Icarian Leap

Michel de Certeau, standing on the 110th floor of the World Trade Centre in NYC, observes that to view a city in its totality is an ecstasy of reading - and we've all been atop tall buildings or hills or in a hot air balloon - well, I haven't done the last, but I want to. And certainly, there is a distinctly pleasurable moment in one's ascent when the city, the streets, the corners where you smoke a fag or the alley that cats pee in, all of this mess and smell, become a clean map, a diagram on which lovers point out their little window on an autumn day. I used to love making maps myself as a kid (should have been a warning to my parents) and would spend hours detailing the metro stops and squares of cities built in my head. Not only those, also side cut-out schemata of things such as submarines, commercial space-jets, underground French fortifications (with homoerotic showers included in the complicated structure. Actually, same with the submarines, not the space-jet though) and naturally whole countries with felt-tip-pen-blue rivers and strictly enforced border controls. A fetish perhaps of some sort is revealed in this child's play, fetishism of the eye above, God, the observer, the narrator-creator. It is also a fatally flawed position, one which tempts plans and grids out of our organic brains, where the space of planning is born, where the misery of thousands is formed, where lives are erased to be put into a quantifiable mould. (read this!)

And what is it that bothers me about it? Well, for one the way in which de Certeau calls going back to street level an 'Icarian Fall', a descent from lofty heights to the squalor and chaos of our ant-farm cities. But I do want to believe that on the contrary, it's exactly this sort of Icarian Leap that we need as thinkers and humans, a voluntary and pleasant descent into that which escapes the total view of the plan, the cat pee and the graffiti, the unplanned, unconscious and unexpected that makes life as a cog bearable. I myself have been unable to complete this leap and still derive pleasure from maps and diagrams, but perhaps thinking about it will foster some sense of humility and familiarity with the street level city and not its abstract cousin.
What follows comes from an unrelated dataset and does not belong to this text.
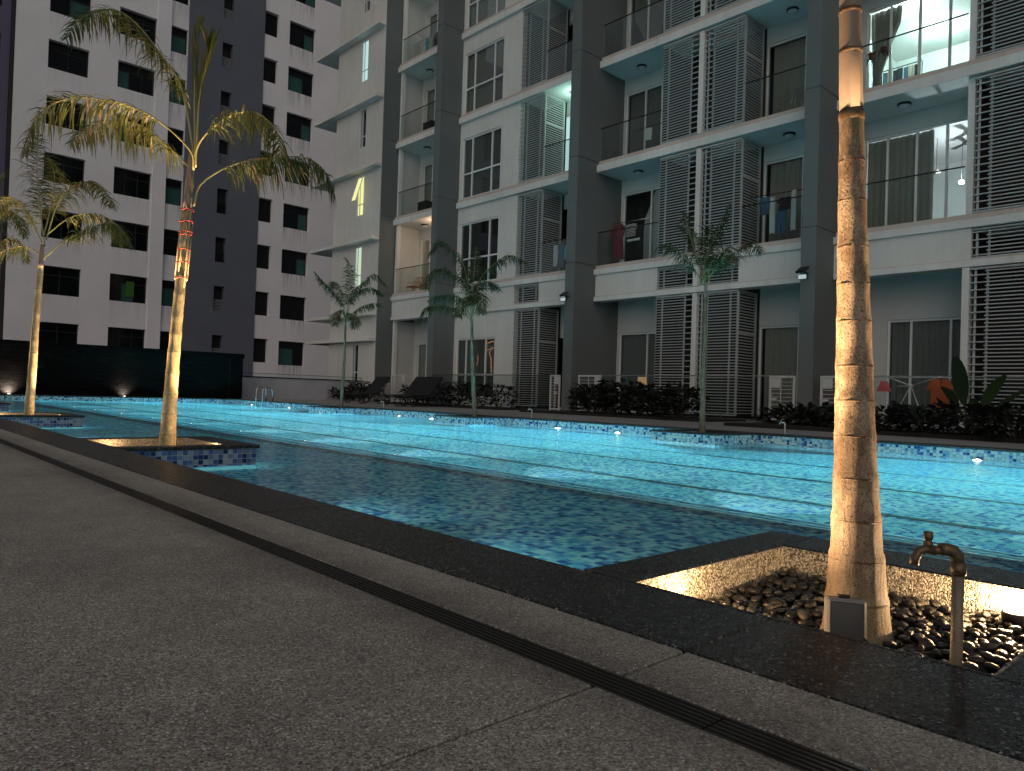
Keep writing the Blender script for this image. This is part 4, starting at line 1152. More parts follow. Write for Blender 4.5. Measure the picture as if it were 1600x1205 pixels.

In a sense, this is a nod to another of de Certeau's legacies - the belief that living everyday lives can profoundly change our society as a tool of resistance; while this thinking may have its appeal, especially to the non-revolutionary young adults of today who participate in social change by liking it on Facebook, it is also problematic. While its efficacy can perhaps be defended in the long term (who knows, maybe using canvas bags really will banish unfairness), it is also partly to blame for the acquiescence with the status quo, providing a comforting reassurance that big action is not necessary, that a critical mass of people using the tiniest forms of resistance can successfully challenge the hidden oppression in our society. But as the recent clearing-out of Occupy XYZ encampments shows, the police and the repressive apparatus of the state-capital still crack down on open, engaged opposition - perhaps this is due to the possibility of its success, which is a good reason to leave the house. And on that note, where are my keys?